Despite what old cartoons would have you believe, it’s neither normal nor good for your vehicle to smoke heavily while it’s running. Maybe in the old days, but modern cars with modern fuel injection, cooling systems, and engine management systems are not supposed to smoke. So when you see a smokey car on the road, that’s a sign of a serious problem.
Typically, when a vehicle is having issues, you’ll get two kinds of smoke from the exhaust — blue or white. Blue smoke is usually accompanied by the acrid smell of a car burning oil because oil is getting into the car’s combustion chambers. White smoke, on the other hand, means that coolant is getting into the combustion chambers. Today, we’re going to concern ourselves with the latter.
White smoke coming from your car’s exhaust typically means one of two things – either you have condensation in your engine and exhaust or your engine is burning coolant. If you’re lucky and it’s just condensation, which is typically caused by numerous short trips where the vehicle doesn’t get up to operating temperature or by sitting for long periods of time, that can be fixed by getting the car up to operating temps and keeping it there to burn the condensation off. If you’re unlucky and you’re burning coolant, that’s a bigger problem with a more complicated solution.
How bad could it be?
Coolant can get into your engine’s combustion chambers one of two ways — through a blown head gasket or a crack in the engine (either in the block or the cylinder head). As you can imagine, a crack in your engine is a catastrophic failure, although there are (expensive) ways to fix one.

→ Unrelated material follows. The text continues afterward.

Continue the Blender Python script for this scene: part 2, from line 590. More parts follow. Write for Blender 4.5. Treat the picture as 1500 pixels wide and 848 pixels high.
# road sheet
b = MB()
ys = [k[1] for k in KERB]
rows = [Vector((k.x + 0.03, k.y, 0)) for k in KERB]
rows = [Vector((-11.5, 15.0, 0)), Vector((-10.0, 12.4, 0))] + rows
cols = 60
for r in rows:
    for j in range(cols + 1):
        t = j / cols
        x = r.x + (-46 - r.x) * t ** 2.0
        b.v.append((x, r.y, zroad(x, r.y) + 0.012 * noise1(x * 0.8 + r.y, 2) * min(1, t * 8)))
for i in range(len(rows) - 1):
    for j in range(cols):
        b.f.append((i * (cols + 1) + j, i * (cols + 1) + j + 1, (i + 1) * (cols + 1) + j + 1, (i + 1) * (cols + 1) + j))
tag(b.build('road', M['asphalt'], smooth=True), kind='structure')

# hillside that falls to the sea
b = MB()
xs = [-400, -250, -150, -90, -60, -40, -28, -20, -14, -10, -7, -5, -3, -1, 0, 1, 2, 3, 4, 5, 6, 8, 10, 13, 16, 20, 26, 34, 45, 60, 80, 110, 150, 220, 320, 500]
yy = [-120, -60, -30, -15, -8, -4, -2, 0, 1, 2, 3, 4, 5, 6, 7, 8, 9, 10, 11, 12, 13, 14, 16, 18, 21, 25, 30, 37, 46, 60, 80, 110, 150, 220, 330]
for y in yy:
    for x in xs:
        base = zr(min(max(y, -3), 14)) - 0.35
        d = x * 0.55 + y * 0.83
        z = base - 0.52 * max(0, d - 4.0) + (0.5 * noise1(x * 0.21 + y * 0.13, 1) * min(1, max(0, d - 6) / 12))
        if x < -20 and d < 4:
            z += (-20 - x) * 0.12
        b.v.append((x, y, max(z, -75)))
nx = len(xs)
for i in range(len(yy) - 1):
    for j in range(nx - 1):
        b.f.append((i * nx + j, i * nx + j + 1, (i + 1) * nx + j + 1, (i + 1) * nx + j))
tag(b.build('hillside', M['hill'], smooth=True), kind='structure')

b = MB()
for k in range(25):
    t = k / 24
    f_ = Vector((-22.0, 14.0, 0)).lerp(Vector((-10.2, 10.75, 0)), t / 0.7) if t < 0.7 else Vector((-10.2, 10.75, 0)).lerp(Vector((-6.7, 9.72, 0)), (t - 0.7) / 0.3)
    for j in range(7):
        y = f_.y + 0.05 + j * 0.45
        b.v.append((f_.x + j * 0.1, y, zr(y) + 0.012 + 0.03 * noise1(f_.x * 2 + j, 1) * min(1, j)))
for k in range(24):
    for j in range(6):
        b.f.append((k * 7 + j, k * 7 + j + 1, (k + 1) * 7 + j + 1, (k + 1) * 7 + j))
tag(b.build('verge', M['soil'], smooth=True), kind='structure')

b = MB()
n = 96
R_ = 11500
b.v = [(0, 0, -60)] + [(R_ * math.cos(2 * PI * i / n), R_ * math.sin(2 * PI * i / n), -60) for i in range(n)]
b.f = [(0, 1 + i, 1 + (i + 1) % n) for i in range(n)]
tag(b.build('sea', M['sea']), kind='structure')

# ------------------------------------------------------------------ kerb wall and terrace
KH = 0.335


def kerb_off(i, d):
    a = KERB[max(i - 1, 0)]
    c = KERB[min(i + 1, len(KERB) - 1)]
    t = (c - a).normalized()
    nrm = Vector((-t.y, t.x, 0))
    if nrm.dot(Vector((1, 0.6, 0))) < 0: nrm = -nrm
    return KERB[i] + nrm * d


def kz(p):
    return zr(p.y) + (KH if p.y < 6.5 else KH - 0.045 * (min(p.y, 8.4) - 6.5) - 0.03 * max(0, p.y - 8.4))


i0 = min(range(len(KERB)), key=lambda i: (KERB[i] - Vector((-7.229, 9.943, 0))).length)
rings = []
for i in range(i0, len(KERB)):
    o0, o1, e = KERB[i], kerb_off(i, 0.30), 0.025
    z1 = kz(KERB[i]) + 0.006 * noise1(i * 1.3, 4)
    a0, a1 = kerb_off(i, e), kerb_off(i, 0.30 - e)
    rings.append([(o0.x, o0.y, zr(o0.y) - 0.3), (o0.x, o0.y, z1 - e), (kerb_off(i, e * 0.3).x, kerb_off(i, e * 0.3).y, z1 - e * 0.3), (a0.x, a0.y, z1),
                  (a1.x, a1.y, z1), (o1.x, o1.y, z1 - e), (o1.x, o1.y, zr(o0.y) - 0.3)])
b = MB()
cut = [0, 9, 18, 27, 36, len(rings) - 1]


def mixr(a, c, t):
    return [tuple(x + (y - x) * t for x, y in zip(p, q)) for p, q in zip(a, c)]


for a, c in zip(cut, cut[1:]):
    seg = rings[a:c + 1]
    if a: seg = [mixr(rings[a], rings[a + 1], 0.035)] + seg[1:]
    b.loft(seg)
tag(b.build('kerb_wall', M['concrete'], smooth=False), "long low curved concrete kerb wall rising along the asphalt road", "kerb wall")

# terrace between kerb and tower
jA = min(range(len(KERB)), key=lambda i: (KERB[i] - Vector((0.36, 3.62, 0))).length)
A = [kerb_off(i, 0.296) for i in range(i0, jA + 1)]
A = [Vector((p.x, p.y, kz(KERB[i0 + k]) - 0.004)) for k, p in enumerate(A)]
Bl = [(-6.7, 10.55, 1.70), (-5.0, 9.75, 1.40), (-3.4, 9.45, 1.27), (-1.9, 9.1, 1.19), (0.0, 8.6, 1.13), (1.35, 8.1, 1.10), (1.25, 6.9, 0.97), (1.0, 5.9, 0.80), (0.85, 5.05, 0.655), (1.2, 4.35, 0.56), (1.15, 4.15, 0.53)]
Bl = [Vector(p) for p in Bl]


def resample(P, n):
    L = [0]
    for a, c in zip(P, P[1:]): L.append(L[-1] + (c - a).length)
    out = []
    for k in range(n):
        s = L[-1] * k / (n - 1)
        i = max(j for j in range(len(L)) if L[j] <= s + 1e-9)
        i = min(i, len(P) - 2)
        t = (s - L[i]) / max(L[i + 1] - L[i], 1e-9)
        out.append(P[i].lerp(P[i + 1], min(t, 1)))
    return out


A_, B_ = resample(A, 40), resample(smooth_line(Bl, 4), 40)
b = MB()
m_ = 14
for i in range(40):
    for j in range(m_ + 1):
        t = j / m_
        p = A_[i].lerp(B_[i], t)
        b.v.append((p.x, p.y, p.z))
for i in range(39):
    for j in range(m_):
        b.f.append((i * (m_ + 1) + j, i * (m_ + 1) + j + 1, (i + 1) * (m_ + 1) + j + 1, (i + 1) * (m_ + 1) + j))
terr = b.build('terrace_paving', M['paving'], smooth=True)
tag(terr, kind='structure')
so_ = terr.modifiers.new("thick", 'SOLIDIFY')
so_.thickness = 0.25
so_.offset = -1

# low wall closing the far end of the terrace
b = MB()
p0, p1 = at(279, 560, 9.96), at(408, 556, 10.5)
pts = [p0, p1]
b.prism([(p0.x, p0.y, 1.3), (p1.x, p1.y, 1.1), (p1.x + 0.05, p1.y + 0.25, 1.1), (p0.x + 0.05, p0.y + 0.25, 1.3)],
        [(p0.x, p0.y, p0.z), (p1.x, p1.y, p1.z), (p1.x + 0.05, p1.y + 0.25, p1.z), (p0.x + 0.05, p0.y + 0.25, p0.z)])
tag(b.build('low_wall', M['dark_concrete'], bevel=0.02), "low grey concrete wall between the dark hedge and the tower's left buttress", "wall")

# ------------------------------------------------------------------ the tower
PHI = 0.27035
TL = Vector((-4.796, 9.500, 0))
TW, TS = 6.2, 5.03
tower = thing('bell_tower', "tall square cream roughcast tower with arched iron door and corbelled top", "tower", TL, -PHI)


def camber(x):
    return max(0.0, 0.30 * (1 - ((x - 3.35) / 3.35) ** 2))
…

Blown head gaskets, on the other hand, are a more common and easily remedied problem. Head gasket failure can be caused by a number of factors — preignition due to bad or low-octane gas, engine overheating, incorrect installation, abrupt changes in temperature, advanced age or mileage, etc.

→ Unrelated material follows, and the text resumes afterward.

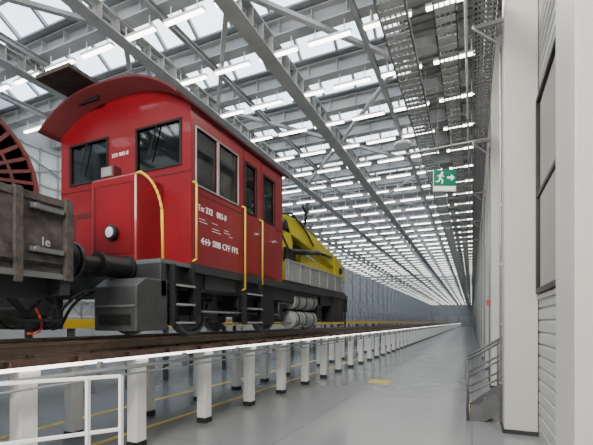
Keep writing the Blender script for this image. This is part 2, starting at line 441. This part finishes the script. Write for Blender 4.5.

Once coolant gets into the engine where it’s not supposed to be, it starts affecting numerous internal systems. The most obvious is the white smoke from the exhaust. You also may notice a sickly-sweet smell like hot butterscotch coming from the front of the car — that’s hot coolant cooking off inside the engine. You’ll slowly lose coolant with a blown gasket, which will make the vehicle run hot and even overheat more often. Additionally, unburned coolant can foul your oxygen sensor, leading to a check engine light and reduced performance as the vehicle’s computer tries to make sense of bad info from the sensor. Obviously, none of this is good or safe for your vehicle.
What do I do now?
If you start seeing white smoke from your exhaust, the first thing you should do is check your oil and coolant. If your oil is thick, milky, or foamy — a condition that mechanics like to call “milkshake” — that’s a good, clear sign of a bad head gasket. You can also get oil in your coolant, which leads to gross and foamy coolant. As you can imagine, contaminating oil with coolant dilutes those fluids and reduces their effectiveness. The longer you run a vehicle with a leaking head gasket, the more your oil and coolant get diluted and the worse these issues become, which can eventually lead to catastrophic engine failure.

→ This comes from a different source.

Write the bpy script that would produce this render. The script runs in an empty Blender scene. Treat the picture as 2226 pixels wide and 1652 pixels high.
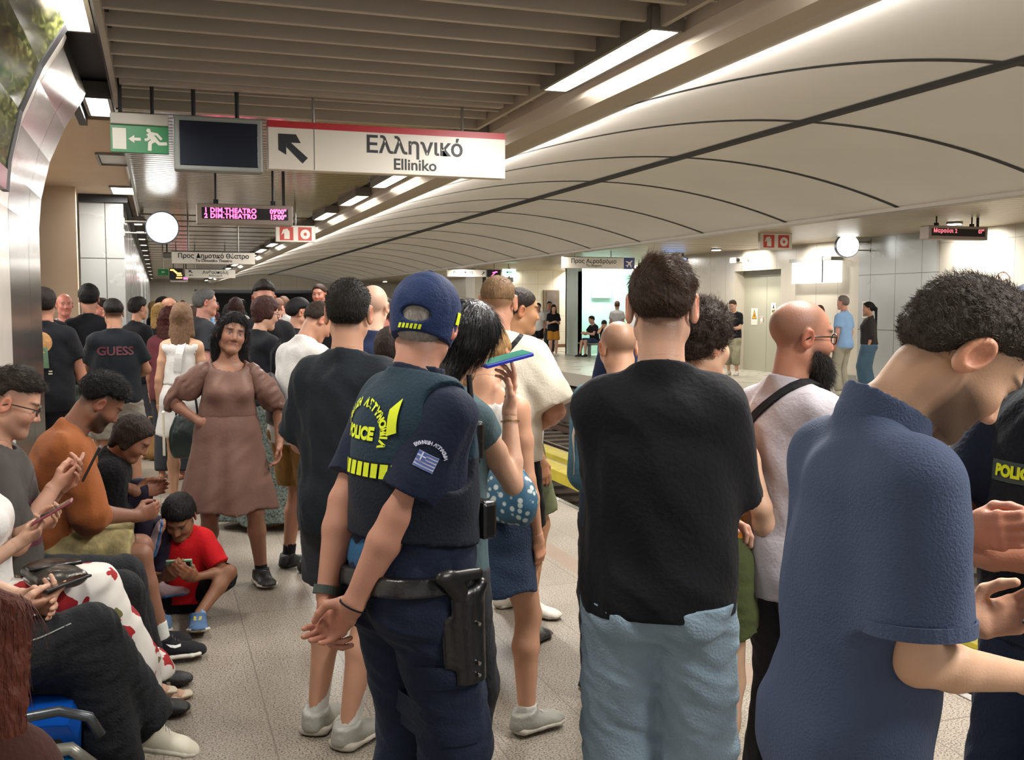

The best thing to do if your vehicle is smoking and you have contaminated oil or coolant is to get your vehicle into the shop pronto. Don’t mess around with a leaky head gasket if you value your vehicle. Sure, getting a leaky head gasket replaced can be expensive and annoying, but blowing up your engine because it tried to use coolant as oil is even more annoying and expensive. An ounce of prevention, as they say, is worth a pound of cure.